Es un canto a la resignación eterna del amor perdido por una muerte prematura. No hay nada de erotismo. Solo acatamiento del negro destino que solo aparentemente rompió con una vida en común. Sí. Aparentemente. Porque aquella unión entrañable sigue viva. Los besos soñados son tiernos y suaves, superficiales en lo físico, pero profundos en el sentimiento.

            Y ella, para disipar de una vez “ese dolor que la lanza en sima oscura y le roe su fuerza”, le hace pedir a su amado una sola cosa: un ósculo recíproco y a la vez casi impalpable a los ojos para soñar de una vez que ambos son un par de almas que se quieren intensamente desde y hasta una eternidad. Por eso ella dice: durante aquel beso espiritual “soñemos que estoy cuando ya no esté”. Es como un ansia desenfrenada de morir de una vez por todas para ir a unirse a su amado por toda una eternidad…

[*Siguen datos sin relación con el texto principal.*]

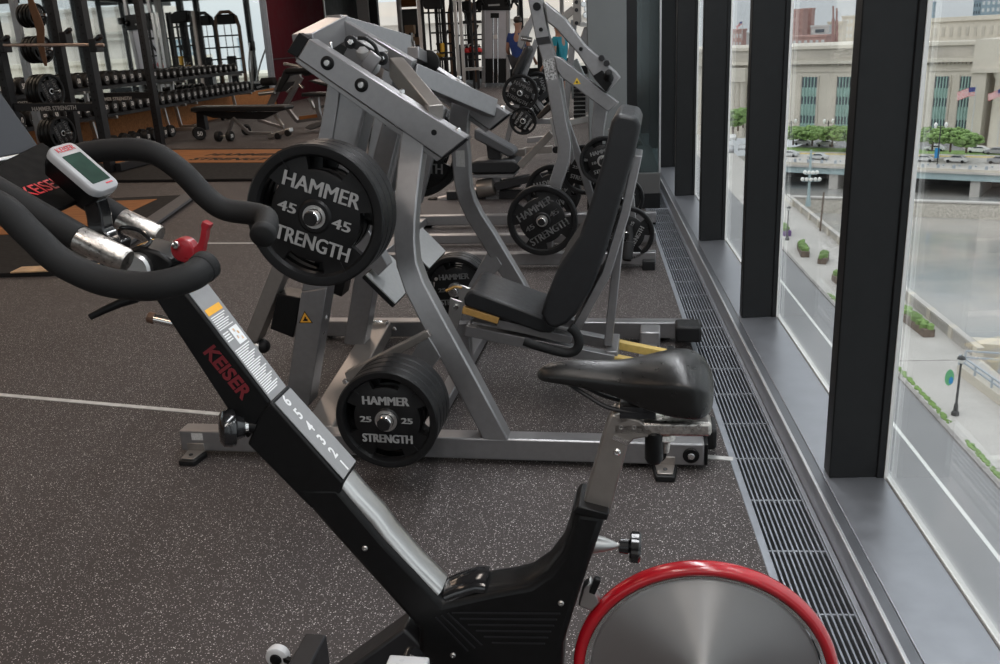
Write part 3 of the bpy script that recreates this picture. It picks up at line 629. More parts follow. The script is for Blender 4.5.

            Estimados lectores: si en algo aprecian el valor sublime que tiene el amor entre un hombre y una mujer y que está siempre presente, más allá de la muerte, no dejen de leer este hermoso poemario de Patricia Benavente. ¿Y qué es lo que está “Al otro lado del espejo”, tanto al frente como atrás?, me preguntaré a ustedes. Yo les daré mi intuitiva respuesta: -Al lado frontal del espejo, la que se está mirando hacia él, es Patricia. Y detrás, muy al fondo del espejo, misterioso, invisible e imaginariamente un ángel venido desde el mismo cielo, está él, “el amado inmóvil”, como diría yo parafraseando a Amado Nervo.

            Pero, estimados lectores: “Al otro lado del espejo” no termina aquí: restan todavía tres hermosos capítulos “El encanto de las olas”, “Perlas de sonido” y “Miradas”, que suman varias decenas de páginas poéticas donde Patricia luce maravillosamente su vena lírica, sin olvidar personas, sitios, paisajes y ambientes de todos los estilos, que son como un remanso de cantares, donde no deja de aparecer, aunque sea muy de tarde en tarde, el tema del amor romántico, como en aquel tan breve y precioso poema titulado “Caricia”:

En el espejo del mar
escribo tu nombre.

Por no borrarlo, las olas
con cuidado lo transportan.

En espuma lo acaricio
cuando regresa a mi arena.

Breve y bello, ¿no? Un aliciente para que empiecen hojeando el poemario y terminen deleitándose con toda su lectura.